Monday, April 24, 2006

you're not here anymore

and i think i'm falling apart. i sit in bars, getting lost in a sea of faces. attempting to find my way through parties and conversations. trying to make the most of what i've been through and what i've become. and all i'm wanting to do is get home. wherever it may be, at any given moment.

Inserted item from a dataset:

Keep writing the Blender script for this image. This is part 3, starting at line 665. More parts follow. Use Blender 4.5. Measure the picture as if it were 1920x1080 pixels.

i do what i can, and that's all i can do. that and hope to god that i can save face for all my fuckups in between. and try for all its worth not to regret the ways i've spent my time. that's all i can hope for, these days.

Saturday, April 15, 2006

130

Sunday, April 09, 2006

done.

this weather is exhausting. being tired is so exhausting. school seems to get more and more exhausting as the weeks progress from there to here and here to there. trying to figure out how i'm going to leave this place on my own is exhausting. but the backs and forths and in betweens of love and indifference towards myself, are the worst. because i once learned that the opposite of love is indifference, not hate. it's just that i'm indifferent to the decisions i've made. truth be told, i don't regret anything. even though, lately, i feel like someone's just stolen my life away. the music just keeps playing. and i just feel so sad. and i know i don't do sad well. i dress it up as anger. there's a sense of control and power with anger. when it comes to my life, i don't know that i've ever really been angry. just devastated. devastation and good acting. suppression begets agression. and then i'm just a yoyo of emotion. the backs and forths of loving and ignoring me. and i don't feel like trying anymore.

Tuesday, April 04, 2006

"dark blue, dark blue...have you ever been alone in a crowded room?"

i dispise being this unhappy. and i don't know why i am anymore. i've gotten good at lying to myself. maybe tomorrow things will be better. but for now, i'm too scared to let anyone close. they'll see through my facade. no one needs that responsibility. i'll pretend to forget until i don't.